Esto es lo básico y lo que evitará a la familia pasar por situaciones en las que se les ponga roja la cara, e incluso que decidan no salir a comer fuera para evitar la vergüenza. Por supuesto, hay mucho más, como el orden de los cubiertos o beber tras haberse limpiado la boca con la servilleta, pero poquito a poco.
¿Qué otras normas agregarías a las expuestas? ¿Tienes alguna anécdota personal sobre los modales de los niños en la mesa? Gracias, como siempre, por comentar y por compartir.
María Rubio
Un post muy instructivo, como hija mi experiencia fue muy similar a la tuya. Como madre soy consciente de que no es una tarea fácil, exige paciencia, mucha paciencia, hay que insistir una y otra vez, a pesar del cansancio, de que cada hijo responde de una forma diferente según su carácter y de que todo lo que haces en casa poco tiene que ve con comportamientos que luego observan fuera de ella. Pero a pesar de las dificultades creo que hay que intentarlo porque cuando consigues un avance, por pequeño que sea, la satisfacción es grande.

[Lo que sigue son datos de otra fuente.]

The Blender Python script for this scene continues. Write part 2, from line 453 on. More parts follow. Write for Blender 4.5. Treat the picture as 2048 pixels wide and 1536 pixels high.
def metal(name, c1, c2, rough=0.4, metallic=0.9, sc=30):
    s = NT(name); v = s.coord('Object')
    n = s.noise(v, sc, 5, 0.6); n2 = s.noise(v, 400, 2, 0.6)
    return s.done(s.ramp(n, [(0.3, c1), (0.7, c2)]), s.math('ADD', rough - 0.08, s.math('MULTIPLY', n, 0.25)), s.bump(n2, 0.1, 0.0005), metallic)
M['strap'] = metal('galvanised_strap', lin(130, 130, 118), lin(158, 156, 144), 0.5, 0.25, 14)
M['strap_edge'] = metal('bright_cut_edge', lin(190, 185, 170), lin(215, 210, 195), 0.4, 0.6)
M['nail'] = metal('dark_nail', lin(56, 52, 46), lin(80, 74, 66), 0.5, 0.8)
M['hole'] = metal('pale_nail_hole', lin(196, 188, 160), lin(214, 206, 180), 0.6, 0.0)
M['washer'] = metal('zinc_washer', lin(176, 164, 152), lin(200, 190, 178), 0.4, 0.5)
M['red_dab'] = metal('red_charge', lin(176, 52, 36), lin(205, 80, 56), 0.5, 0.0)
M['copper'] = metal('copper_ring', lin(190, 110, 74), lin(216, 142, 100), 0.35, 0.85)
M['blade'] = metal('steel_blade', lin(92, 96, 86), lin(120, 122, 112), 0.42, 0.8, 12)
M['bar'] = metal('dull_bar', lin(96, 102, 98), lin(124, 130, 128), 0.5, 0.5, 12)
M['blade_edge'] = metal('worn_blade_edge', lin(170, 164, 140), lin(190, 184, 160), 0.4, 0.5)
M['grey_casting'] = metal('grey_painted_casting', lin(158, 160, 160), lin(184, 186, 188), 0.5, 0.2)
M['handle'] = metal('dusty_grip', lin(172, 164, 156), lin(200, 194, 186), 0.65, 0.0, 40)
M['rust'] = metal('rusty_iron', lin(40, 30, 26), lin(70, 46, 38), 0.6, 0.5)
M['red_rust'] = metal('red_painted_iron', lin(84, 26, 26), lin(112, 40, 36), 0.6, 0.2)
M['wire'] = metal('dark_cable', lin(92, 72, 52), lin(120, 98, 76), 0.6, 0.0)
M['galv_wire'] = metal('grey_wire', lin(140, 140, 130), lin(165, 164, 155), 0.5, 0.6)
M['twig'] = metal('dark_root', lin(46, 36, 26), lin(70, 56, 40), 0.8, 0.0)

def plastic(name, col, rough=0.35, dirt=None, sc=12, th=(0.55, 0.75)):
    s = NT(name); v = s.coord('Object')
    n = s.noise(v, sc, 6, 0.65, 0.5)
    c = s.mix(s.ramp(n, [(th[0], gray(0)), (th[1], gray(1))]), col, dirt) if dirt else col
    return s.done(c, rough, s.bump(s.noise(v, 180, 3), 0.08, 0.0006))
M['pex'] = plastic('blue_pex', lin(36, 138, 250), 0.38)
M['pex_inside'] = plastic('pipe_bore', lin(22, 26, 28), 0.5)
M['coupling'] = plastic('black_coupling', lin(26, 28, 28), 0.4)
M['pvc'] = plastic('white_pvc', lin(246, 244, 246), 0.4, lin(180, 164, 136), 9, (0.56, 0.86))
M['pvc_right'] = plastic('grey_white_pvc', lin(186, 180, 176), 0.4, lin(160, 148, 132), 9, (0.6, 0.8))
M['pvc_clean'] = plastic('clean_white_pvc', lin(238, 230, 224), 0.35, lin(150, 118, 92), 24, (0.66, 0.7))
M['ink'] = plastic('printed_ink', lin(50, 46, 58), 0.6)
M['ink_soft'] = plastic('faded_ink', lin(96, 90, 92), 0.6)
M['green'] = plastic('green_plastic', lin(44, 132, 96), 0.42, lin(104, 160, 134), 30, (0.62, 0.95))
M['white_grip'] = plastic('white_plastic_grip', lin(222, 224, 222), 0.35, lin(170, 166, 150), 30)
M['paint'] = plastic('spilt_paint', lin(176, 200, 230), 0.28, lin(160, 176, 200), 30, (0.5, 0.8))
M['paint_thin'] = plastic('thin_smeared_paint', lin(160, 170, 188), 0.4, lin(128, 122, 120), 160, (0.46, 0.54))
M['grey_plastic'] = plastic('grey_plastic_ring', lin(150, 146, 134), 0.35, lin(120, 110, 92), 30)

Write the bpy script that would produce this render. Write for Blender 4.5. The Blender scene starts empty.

También añadiría una norma para padres que confieso haberme saltado en más de una ocasión, pero que intento cumplir cada vez más: No darles el móvil para que no molesten cuando sales a comer fuera. El fin no siempre justifica los medios.
Feliz día
Un buen consejo, Belén. Todos somos conscientes de que es complicado y, desde aquí, toda mi admiración a los padres. En ocasiones, es difícil sustraerse a dejarles el móvil o la tableta para que estén tranquilos. Si es la excepción, hay ocasiones en que es necesario. Desde ki punto de vista, lo malo es cuando se hace de forma habitual.
Mil gracias por tu comentario y por tu aportación, siempre interesante. Un besote, Belén.